The class was on Native Americans. Every time the professor would introduce a new era or a new tribe, he would include this phrase in the list of what they planted and how they governed and what they believed.
“They loved their children just as much as we love our children.”
It made Native Americans more relatable and less “other.” Recognizing that we were talking about people with a deep capacity for love made the Trail of Tears more gut wrenching. It made what our government did to them more devastating. It made the separating of families more agonizing.
This past week, as all of our awareness about what was happening at the U.S./ Mexico border was growing, I kept thinking about what my professor said. I sat with the truth that these parents love their children just as much as we love our children.
For the people who are able to justify our nation’s policies, I have to think that they just don’t see these refugees and asylum seekers and desperate immigrants as fully human. It would be easier to hear about these cruel separations if you thought these parents weren’t the same kind of parents that you are. It would be easier to look the other way if you saw them as “illegals” instead of as desperate moms.
I have to think that a lot of this has to do with race in our country. I wonder if white children would be torn from their parents’ arms and placed in “tender age” facilities. If the children trying to come into our country looked more like the ruling majority, would they be sleeping on warehouse floors?
One thing I noticed on social media this past week was a distinctive reaction based on race in regard to Trump’s immigration policy.
Many white people, myself included, were horrified. They stated that “this isn’t who America is” and demanded that we stop separating families.
People of color were more exasperated, stating that “America has been busting up families since our founding: African babies sold, Native American children sent away, Japanese American families separated. We’ve been telling y’all this. I guess you’ll believe us now.”
As a nation, the white ruling class has a long history of busting up families that don’t look like ours. We maintain emotional distance by seeing people with brown and black skin as “other.” If they are viewed as different from us, then it makes it easier to deny them rights: to freedom, to vote, to work, to raise their own children, to thrive.
I can’t decide if the Trump administration doesn’t know that these parents love their children just as much as we love our children or if they simply don’t care.
I do know this: there are scared children in these facilities who are missing the sounds of their moms singing lullabies and the comfort of their hands on their brows. There are heartbroken mamas aching for the smell of their kids and the sweetness of their sleeping faces.

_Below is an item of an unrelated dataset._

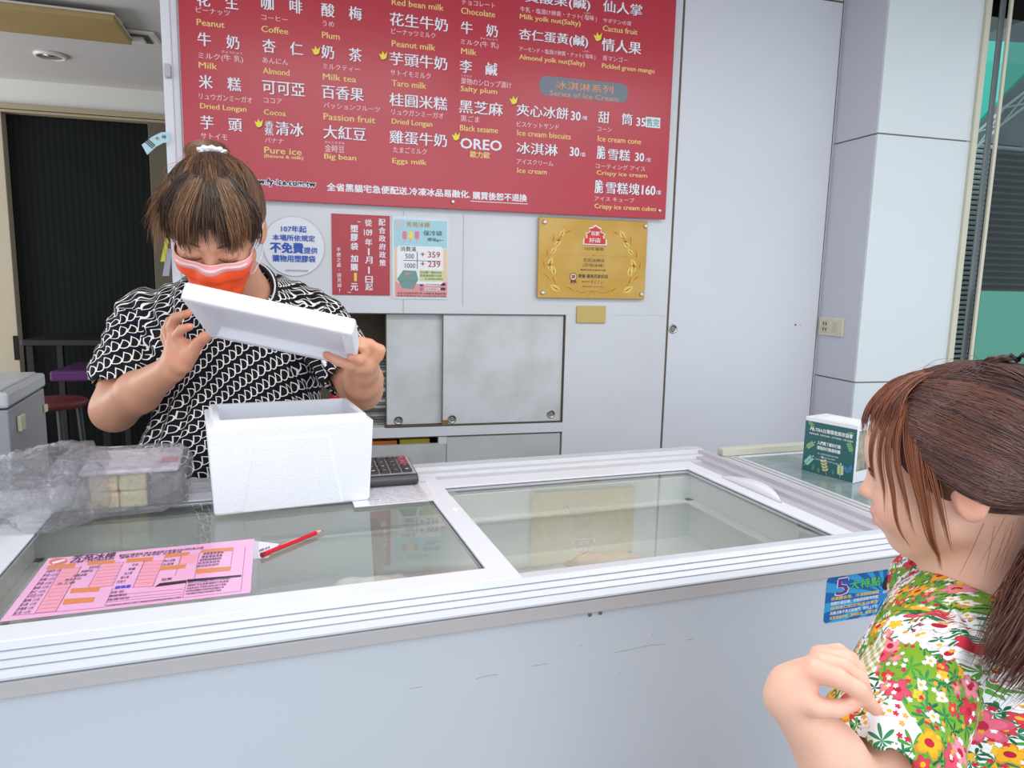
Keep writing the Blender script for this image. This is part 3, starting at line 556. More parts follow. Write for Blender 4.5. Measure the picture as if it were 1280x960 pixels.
# ---------------------------------------------------------------- menu board
EX = Vector((1, 0, 0)); EZ = Vector((0, 0, 1))
CROP = {'A': (210, 0, 3.428), 'B': (460, 0, 4.363), 'C': (630, 0, 3.428), 'D': (400, 200, 4.267), 'E': (320, 250, 4.923), 'P': (660, 260, 6.4)}
def cpx(c, x, y): ox, oy, s = CROP[c]; return ox+x/s, oy+y/s
MY = WY-0.032
def wtext(mb, c, s, x0, y0, x1, y1, h, Y, bold=0.012, spacing=1.0, shear=0.0):
    ax, ay = cpx(c, x0, y0); bx, by = cpx(c, x1, y1)
    A = onY(ax, ay, Y); B = onY(bx, by, Y); hh = (onY(ax, ay, Y)-onY(ax, ay+h/CROP[c][2], Y)).length
    put_text(mb, s, (A+B)/2, EX, EZ, abs(B.x-A.x), hh, bold, spacing, shear)
bl = onY(232.5, 247, MY); br = onY(832, 273, MY); bz = (bl.z+br.z)/2; bx0 = onY(222.3, 0, MY).x; bx0 = (bx0+bl.x)/2; bx1 = br.x
menu = thing('menu_board', 'big dark red ice menu board with white and yellow lettering on the back wall', 'menu board', ((bx0+bx1)/2, MY, bz))
m = MB(); m.box((bx0, MY+0.0012, bz), (bx1, MY+0.012, 2.52)); obj('board', m, mat('menu_red', '#c03847', 0.28, noise=0.12, nscale=0.8, dark='#c04a5c'), menu, bevel=0.002)
m = MB()
for x, z in ((bx0+0.03, bz+0.03), (bx1-0.05, bz+0.03), (bx0+0.9, bz+0.03)): m.lathe([(0.006, 0), (0.006, -0.015)], (x, MY+0.012, z), 'Y', 8)
white = '#f0f2fb'; yellow = '#f3d784'
MW = mat('letters_white', white, 0.5); MYE = mat('letters_yellow', yellow, 0.5); MPK = mat('letters_pale_pink', '#f3ccd4', 0.5); MOR = mat('letters_orange', '#f0a277', 0.5)
YT = MY+0.0006
# (crop, text, x0, y0, x1, y1, height, style)
ROWS = [('A','花　生',125,-2,300,10,60,'w'),('A','咖　啡',400,15,575,28,58,'w'),('A','酸　梅',658,44,830,57,58,'w'),
('A','ピーナッツ',120,45,265,52,26,'p'),('A','コーヒー',400,75,512,82,22,'p'),('A','うめ',662,100,712,103,24,'p'),
('A','Peanut',123,95,242,105,27,'y'),('A','Coffee',400,124,515,133,27,'y'),('A','Plum',660,150,735,156,27,'y'),
('A','牛　奶',128,168,305,182,58,'w'),('A','杏　仁',405,198,578,208,58,'w'),('A','奶　茶',658,222,830,236,58,'w'),
('A','ミルク(牛 乳)',130,240,322,255,32,'p'),('A','ぎゅうにゅう',230,222,318,228,11,'p'),('A','あんにん',405,258,515,266,24,'p'),('A','ミルクティー',664,285,822,296,24,'p'),
('A','Milk',132,278,210,284,26,'y'),('A','Almond',407,303,520,311,26,'y'),('A','Milk tea',664,328,806,340,26,'y'),
('A','米　糕',133,350,312,362,58,'w'),('A','可可亞',405,375,585,385,58,'w'),('A','百香果',660,393,838,405,58,'w'),
('A','リュウガンミーガオ',133,412,360,428,26,'p'),('A','ココア',410,430,488,434,22,'p'),('A','パッションフルーツ',667,452,908,468,24,'p'),
('A','Dried Longan',138,458,336,470,30,'y'),('A','Cocoa',411,480,504,485,24,'y'),('A','Passion fruit',667,498,888,515,28,'y'),
('A','芋　頭',140,524,316,535,58,'w'),('A','香',415,532,452,534,28,'w'),('A','蕉',415,563,452,565,32,'w'),('A','清冰',462,550,580,556,58,'w'),('A','大紅豆',667,565,848,575,58,'w'),
('A','サトイモ',140,580,255,590,26,'p'),('A','バナナ',415,600,495,604,22,'p'),('A','金時豆',672,634,756,640,32,'p'),('A','きんときまめ',672,607,756,615,11,'p'),
('A','Taro',147,634,223,640,25,'y'),('A','Pure ice',413,642,572,652,28,'y'),('A','(Banana & milk)',412,670,580,678,19,'y'),('A','Big bean',670,672,806,680,30,'y'),
('B','Red bean milk',130,10,412,42,34,'y'),('B','花生牛奶',120,105,435,135,72,'w'),('B','ピーナッツミルク',127,172,368,192,32,'p'),('B','Peanut milk',130,238,367,258,34,'y'),
('B','芋頭牛奶',120,320,432,346,72,'w'),('B','サトイモミルク',122,398,342,412,32,'p'),('B','Taro milk',130,452,317,468,34,'y'),
('B','桂圓米糕',118,542,432,567,72,'w'),('B','リュウガンミーガオ',128,608,412,632,32,'p'),('B','Dried Longan',130,664,350,682,38,'y'),
('B','雞蛋牛奶',118,745,430,768,72,'w'),('B','たまごミルク',138,816,320,826,32,'p'),('B','Eggs milk',133,880,320,890,36,'y'),
('B','チョコレート',510,14,693,26,30,'p'),('B','Chocolate',508,58,693,78,34,'y'),('B','牛　奶',507,152,707,168,68,'w'),('B','ミルク(牛 乳)',505,232,712,248,36,'p'),('B','ぎゅうにゅう',612,210,706,216,12,'p'),('B','Milk',508,278,592,286,32,'y'),
('B','李　鹹',502,362,705,378,70,'w'),('B','果物のシロップ漬け',507,442,782,465,36,'p'),('B','くだもの',508,412,566,416,12,'p'),('B','Salty plum',505,488,704,502,38,'y'),
('B','黑芝麻',498,580,735,598,72,'w'),('B','黒ごま',505,645,608,652,34,'p'),('B','Black sesame',502,695,708,712,32,'y'),('B','OREO',505,782,728,794,56,'b'),('B','歐力歐',558,840,665,848,36,'c'),
('C','黃酸果(鹹)',92,-3,370,14,54,'w'),('C','牛乳・塩漬け卵黄・ナット( 塩味 )',70,42,398,80,27,'p'),('C','しおあじ',342,54,372,58,8,'p'),('C','Milk yolk nut(Salty)',68,73,328,104,28,'y'),
('C','杏仁蛋黃(鹹)',65,148,360,182,54,'w'),('C','アーモンド・塩漬け卵黄・ナット( 塩味 )',65,214,392,242,24,'p'),('C','しおあじ',338,218,368,222,8,'p'),('C','Almond yolk nut(Salty)',65,246,346,276,27,'y'),
('C','仙人掌',425,28,592,42,50,'w'),('C','サボテンの実',425,90,546,98,20,'p'),('C','Cactus fruit',424,120,572,138,24,'y'),('C','情人果',420,190,588,208,54,'w'),('C','青マンゴー',423,248,530,258,22,'p'),('C','Pickled green mango',420,284,645,308,27,'y'),
('C','夾心冰餅',55,470,276,488,52,'w'),('C','30',288,496,328,498,38,'n'),('C','/塊',333,504,356,506,18,'w'),('C','ビスケットサンド',55,532,235,544,24,'p'),('C','Ice cream biscuits',57,568,286,586,24,'y'),
('C','甜　筒',405,502,550,512,50,'w'),('C','35',568,522,606,524,36,'n'),('C','コーン',400,552,462,557,18,'p'),('C','Ice cream cone',402,594,588,606,24,'y'),
('C','冰淇淋',55,632,230,645,50,'w'),('C','30',283,649,322,651,38,'n'),('C','/盒',326,660,350,662,18,'w'),('C','アイスクリーム',55,692,210,700,22,'p'),('C','Ice cream',57,728,183,738,22,'y'),
('C','脆',399,652,434,654,58,'w'),('C','雪糕',447,660,540,668,48,'w'),('C','30',562,672,600,674,36,'n'),('C','/支',607,684,631,686,18,'w'),('C','コーティング アイス',393,712,605,722,22,'p'),('C','Crispy ice cream',397,741,613,756,24,'y'),
('C','脆',390,799,424,800,58,'w'),('C','雪糕塊',438,804,580,812,50,'w'),('C','160',592,814,648,816,40,'n'),('C','/盒',652,823,674,825,18,'w'),('C','アイス キューブ',388,850,558,858,20,'p'),('C','Crispy ice cream cubes',388,886,652,898,26,'y'),
('A','www.fy-ice.com.tw',330,778,632,792,34,'k'),('D','全省黑貓宅急便配送.冷凍冰品易融化.',37,138,800,188,42,'b'),('D','購買後恕不退換',815,190,1103,202,40,'b')]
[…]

I know this because they love their children just as much as I love my children.
I want to sob reading this post. You are an AMAZING writer with a beautiful, compassionate soul. So happy to read your work. More please!!! We need more voices like yours to help make the world a better place.
Thank you, Anna, as asways. Karen
SHARING because EVERYONE needs to read these words. EVERYONE.
I love that your professor’s comment resonated so deeply in you (I assume for years), that it was available to come into this present. I love that your professor wove that phrase into their lecture (s?). Thank you for sharing that and for reinforcing that truth.